Luba Mason: Creating the Collage

Luba Mason has appeared in some of the biggest shows on Broadway, starring in such hits as How to Succeed in Business Without Really Trying, Jeckyll and Hyde, and Chicago, playing bombshells and killers with equal aplomb. But when she takes the stage at the Metropolitan Room this week in her new show, she is playing only herself, and sharing all of the many different qualities that make her who she is. Reflecting this, she has entitled her cabaret Collage.

Collage began in Los Angeles, where she lives with her husband, recording artist Rubén Blades, and toured across the country before coming to New York over Thanksgiving weekend of last year. The return engagement at the Met Room will feature songs from her debut album, also entitled Collage, and from her forthcoming second recording, which will mark Mason's debut as a songwriter. "I chose songs that had had some influence in my life, that meant something to me, and incorporated a lot of different material," she says. To honor her Slovak heritage, she sings a Slovak folk tune. "The Riddle Song," the first piano piece Mason ever played during her twelve years of classical lessons, is also featured. A Spanish cover of "The Look of Love" honors her Panamanian husband. And, being a Broadway Baby, she has included a few numbers from her greatest stage hits. "Each song has a little story behind it on why I chose it," she says. "And I get into that a little bit more in-depth in the show, where people really get a chance to get to know me and my background and why I chose the songs that I did... It's become quite a wonderful, eclectic set, which I find is very entertaining for the audience. They don't know what's coming next."

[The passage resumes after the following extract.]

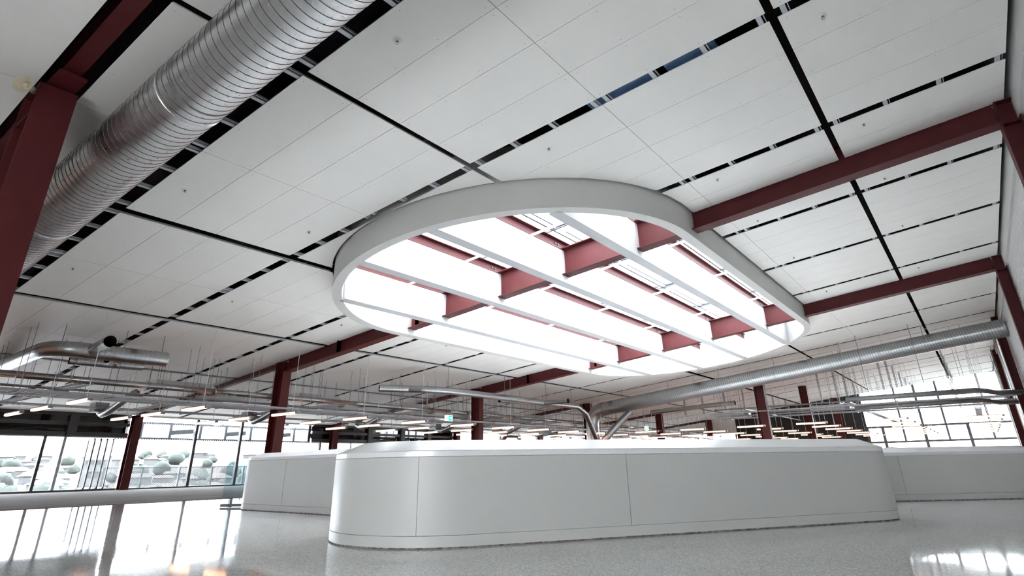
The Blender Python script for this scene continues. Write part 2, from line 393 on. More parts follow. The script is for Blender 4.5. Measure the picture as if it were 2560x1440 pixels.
MB().bar((2.70, 48.6, 7.6), (2.70, 60.0, 1.5), 0.22, 0.30).obj('diagonal_brace', WHITE, wl)
wn = struct('wall_near'); q = MB(); q.quadbox([(XW-0.3, Y0-0.3, ZC(XW)-0.3), (3.2, Y0-0.3, ZC(3.2)-0.6), (3.2, Y0, ZC(3.2)-0.6), (XW-0.3, Y0, ZC(XW)-0.3), (XW-0.3, Y0-0.3, 6), (3.2, Y0-0.3, 10.6), (3.2, Y0, 10.6), (XW-0.3, Y0, 6)]).obj('wall_lining', WHITE, wn)
w7 = struct('window_7'); k = 0  # unseen glazing added behind the camera as fill light for parapet and floor
while k < 14:
    x0, x1 = XW+3.3*k, XW+3.3*(k+1)
    if 12 <= k <= 13: MB().box(x0, x1, Y0-0.2, Y0, 2.2, 2.9).obj('wall_lining', WHITE, wn); MB().box(x0+0.04, x1-0.04, Y0-0.12, Y0-0.105, 0.1, 2.2).obj('pane', FILLGL, w7); MB().box(x0-0.05, x0+0.05, Y0-0.2, Y0, 0, 2.9).obj('mullion', FRAME, w7)
    else: MB().box(x0, x1, Y0-0.2, Y0, 0, 2.9).obj('wall_lining', WHITE, wn)
    k += 1
q = MB(); q.quadbox([(XW-0.3, Y0-0.3, 2.9), (3.2, Y0-0.3, 2.9), (3.2, Y0, 2.9), (XW-0.3, Y0, 2.9), (XW-0.3, Y0-0.3, 4.2), (3.2, Y0-0.3, 8.7), (3.2, Y0, 8.7), (XW-0.3, Y0, 4.2)]).obj('wall_lining', WHITE, wn)
wleft = struct('wall_left')
MB().box(XW-0.25, XW+0.05, Y0, Y1, 4.46, ZC(XW)+1.3).obj('window_head_panel', WHITE, wleft)
MB().box(XW+0.05, XW+0.32, 18.2, 31.0, 4.28, 4.42).obj('blind_box', WHITE, wleft)
# window runs on the left wall
def window_run(n, y0, y1, mull, z0=0.10, z1=4.32, fm=FRAME, sill=True):
    w = struct('window_%d' % n)
    for a, b in zip([y0]+mull, mull+[y1]):
        MB().box(XW-0.02, XW-0.005, a+0.04, b-0.04, z0, z1).obj('pane', GLASS, w)
    for y in mull: MB().box(XW-0.12, XW+0.13, y-0.09, y+0.09, 0.0, z1+0.1).obj('mullion', fm, w)
    MB().box(XW-0.1, XW+0.12, y0, y1, 0, z0).obj('sill', FRAME, w)
    MB().box(XW-0.1, XW+0.10, y0, y1, z1, z1+0.14).obj('head_rail', GFRAME, w)
    return w
w1 = window_run(1, 17.8, 31.0, [21.63, 24.93, 28.25])
def dark_bay(n, y0, y1, posts, mull):
    w = struct('window_%d' % n); seg = [y0]+posts+[y1]
    for zc_, h in ((4.32, 0.22), (3.76, 0.20), (3.16, 0.24)):
        MB().box(XW-0.15, XW+0.12, y0, y1, zc_-h/2, zc_+h/2).obj('dark_rail', FRAME, w)
    for a, b in zip(seg, seg[1:]):
        MB().box(XW-0.06, XW-0.04, a, b, 3.86, 4.21).obj('dark_pane', GLASSD, w)
        MB().box(XW-0.06, XW-0.04, a, b, 3.28, 3.66).obj('dark_pane', GLASSD, w)
    MB().box(XW-0.50, XW-0.42, y0, y1, 3.05, 4.45).obj('louvre_back_panel', FRAME, w)
    for y in posts: MB().box(XW-0.18, XW+0.22, y-0.24, y+0.24, 3.04, 4.45).obj('head_post', FRAME, w)
    mm = sorted(mull); seg = [y0]+mm+[y1]
    for a, b in zip(seg, seg[1:]): MB().box(XW-0.02, XW-0.005, a+0.05, b-0.05, 0.12, 3.04).obj('pane', GLASS, w)
    for y in mm: MB().box(XW-0.10, XW+0.10, y-0.075, y+0.075, 0.0, 3.04).obj('door_stile', GFRAME if mm.index(y) % 2 else FRAME, w)
    MB().box(XW-0.1, XW+0.12, y0, y1, 0, 0.12).obj('sill', FRAME, w)
    MB().box(XW-0.1, XW+0.10, y0, y1, 2.98, 3.06).obj('head_rail', GFRAME, w)
    return w
MB().box(XW-0.25, XW+0.05, Y0, 0.5, 0, 4.46).obj('wall_lining', WHITE, wleft)
dark_bay(2, 0.5, 17.3, [4.6, 9.2, 14.15], [4.6, 9.2, 12.95, 13.95])
dark_bay(3, 31.0, 48.4, [33.0, 37.0, 40.9, 44.4], [31.9, 35.0, 37.0, 39.0, 40.9, 44.4])
w4 = window_run(4, 48.4, Y1, [52.2, 55.9, 59.7, 63.2, 67, 71, 75])
# folded glass doors parked against the first window column
fd = thing('folding_door', 'stack of folded glass door leaves parked outside beside the left window column', 'door', (XW-0.1, 15.6, 0))
for k in range(4):
    y = 0.35*k
    st = MB()
    for xx in (-0.05, -0.95): st.box(xx-0.05, xx+0.05, y-0.03, y+0.03, 0.08, 2.95)
    for zz in (0.08, 2.85): st.box(-1.0, 0.0, y-0.03, y+0.03, zz, zz+0.12)
    lf = st.obj('door_leaf', GFRAME if k % 2 else FRAME, fd)
    MB().box(-0.9, -0.1, y-0.006, y+0.006, 0.2, 2.85).obj('pane', GLASS, lf)
# far gable wall
wf = struct('wall_far')
MB().box(-24.3, -10.0, Y1, Y1+0.2, 0, ZC(-10)+1.2).obj('wall_lining', DARK, wf)
MB().box(XW-0.3, -24.3, Y1, Y1+0.2, 4.3, ZC(-24)+1.2).obj('wall_lining', WHITE, wf)
MB().box(-10.0, 9.0, Y1, Y1+0.2, ZC(-1)+0.3, ZC(5)+1.4).obj('wall_lining', WHITE, wf)
MB().box(3.0, 9.0, Y1, Y1+0.2, 0, ZC(5)+1.4).obj('wall_lining', WHITE, wf)
MB().box(4.1, 4.3, 51.8, Y1, 0, ZC(5)+1.4).obj('wall_lining', WHITE, wf)
w5 = struct('window_5')
xs = [-10.0, -8.5, -4.72, -0.9, 2.85]
for a, b in zip(xs, xs[1:]):
    for z0, z1 in ((0.1, 2.62), (2.72, 4.15), (4.25, ZC(a)+0.6)): MB().box(a, b, Y1-0.10, Y1-0.085, z0, z1).obj('pane', GLASS, w5)
for x in xs: MB().box(x-0.14, x+0.14, Y1-0.2, Y1+0.1, 0, 4.2).obj('mullion', FRAME, w5)
for x in (1.02, -2.70, -6.6): MB().box(x-0.10, x+0.10, Y1-0.16, Y1, 2.6, ZC(x)+0.1).obj('mullion', OUTF, w5)
MB().box(-4.83, -4.61, Y1-0.16, Y1, 4.2, 8.6).obj('mullion', OUTF, w5)
MB().box(-10, 2.85, Y1-0.18, Y1, 2.56, 2.76).obj('transom', OUTF, w5); MB().box(-10, 2.85, Y1-0.18, Y1, 4.10, 4.30).obj('transom', OUTF, w5)
w6 = struct('window_6')
xs = [-43.3, -39.5, -35.5, -31.5, -27.8, -24.4]
for a, b in zip(xs, xs[1:]): MB().box(a, b, Y1-0.10, Y1-0.085, 0.1, 4.3).obj('pane', GLASS, w6)
for x in xs: MB().box(x-0.09, x+0.09, Y1-0.2, Y1, 0, 4.3).obj('mullion', FRAME, w6)
MB().box(-43.3, -24.4, Y1-0.16, Y1, 2.65, 2.75).obj('transom', OUTF, w6)
# ------------------------------------------------------------------ steel frame
def ibeam(t, p0, p1, D, bf, tf, tw, upv=(0, 0, 1), m_=RED):
    p0 = Vector(p0); p1 = Vector(p1); d = (p1-p0).normalized(); U = Vector(upv); sd = d.cross(U).normalized(); U = sd.cross(d).normalized()
    for sgn in (-1, 1):
        c = U*sgn*(D/2-tf/2); MB().bar(p0+c, p1+c, bf, tf, U).obj('flange', m_, t)
    MB().bar(p0, p1, tw, D-2*tf, U).obj('web', m_, t)
def column(label, x0, x1, yc, w, top, notice=None):
    t = thing('steel_column', label, 'column', ((x0+x1)/2, yc, 0))
    hx = (x1-x0)/2
    for s in (-1, 1): MB().box(s*hx-0.03*(s > 0), s*hx+0.03*(s < 0), -w/2, w/2, 0.03, top).obj('flange', RED, t)
    MB().box(-hx+0.03, hx-0.03, -0.02, 0.02, 0.03, top).obj('web', RED, t)
    MB().box(-hx-0.08, hx+0.08, -w/2-0.08, w/2+0.08, 0, 0.03).obj('base_plate', RED, t)
    for zz in (top-0.64, top-0.02): MB().box(-hx+0.03, hx-0.03, -w/2+.01, w/2-.01, zz, zz+0.02).obj('stiffener', RED, t)
    return t
xc = -27.4
lab = ['oxide red steel column standing behind the left end of the white parapet', 'oxide red steel column with a white paper, second along the inner row', 'oxide red steel column just left of the vertical silver duct', 'far oxide red steel column beyond the vertical duct, inner row', 'last oxide red steel column of the inner row by the far glazing']
for k, f in enumerate(FR[1:]):
    column(lab[k], -27.75, -27.05, f, 0.46, ZC(-27.75)-0.02)
t = column('large near dark red steel column at the left edge with a horn speaker', -12.9, -12.05, 2.32, 0.60, ZC(-12.9)-0.05)
lab = ['red steel column under the far long duct, nearest of the right-hand row', 'second red steel column in the right-hand row beyond the far duct', 'third and farthest red steel column of the right-hand row']
for k, f in enumerate(FR[3:]): column(lab[k], -12.9, -12.2, f, 0.46, ZC(-12.9)-(0.9 if k == 0 else 0.02))
lab = ['red steel column against the right wall at the near ceiling beam', 'red steel column against the right wall at the second ceiling beam', 'red steel column against the right wall beside the cable trays', 'dark red steel column against the right wall by the gable window']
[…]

"The show will try to explain my process, how I evolved through my music," she continues excitedly, "and how I got from one song to the next, and how it led to the new material for the new album. It's a real process as a performer and a singer, especially when you're in this business and you do so many different things. Not only was I a Broadway performer -- over fifteen years I've done eight Broadway shows -- but I was a classical pianist, and now recording and writing, and my background being an ethnic background... All of these things influenced me as an artist."

Mason credits her experience in musical theatre with her current success in cabaret and recording. "What being a Broadway performer has given me is the confidence to be so up close to people in a cabaret venue," she says. "Being a Broadway performer sets you up for all aspects-- any aspect-- of show business, whether it's in film, TV, or cabaret. There's no training like it. Just being on stage live and being in the moment when anything can happen is invaluable for a performer. And the discipline to be able to perform and sustain eight shows a week, six days a week, when you're running in a hit show for a year or two years-- you don't get that anywhere else."

Cabaret, on the other hand, is a "wonderfully intimate" experience, and one that changes from city to city and room to room. "Touring your own show, everything is on your shoulders and it's all your responsibility," Mason says, and chuckles. "Your butt is on the line! It's a tremendous amount of responsibility, and with that also comes tremendous gratification, because it is all you up there, and you have to hold an audience's attention for an hour, hour and a half. If you flop, it's your fault, and if it's a success, you take all the credit... The rewards are wonderfully overwhelming at times, because I get to take all the credit, along with the wonderful musicians I work with."

But despite her recent success as a cabaret star and recording artist, Luba Mason would be only too happy to return to Broadway again. "I'm always open-arms to Broadway," she says. "That's where I started... Every couple years, I start getting the itch, like, 'I'd like to do a show again.' There's just something wonderful about it, when you're collaborating with a cast. It becomes a family. You perform, work, and rehearse with these people. It's really a whole other, wonderful, rewarding process and environment to be in. Being in show business is kinda great," she says with a contented sigh, then laughs. "It beats working in a bank, I'll tell you that!"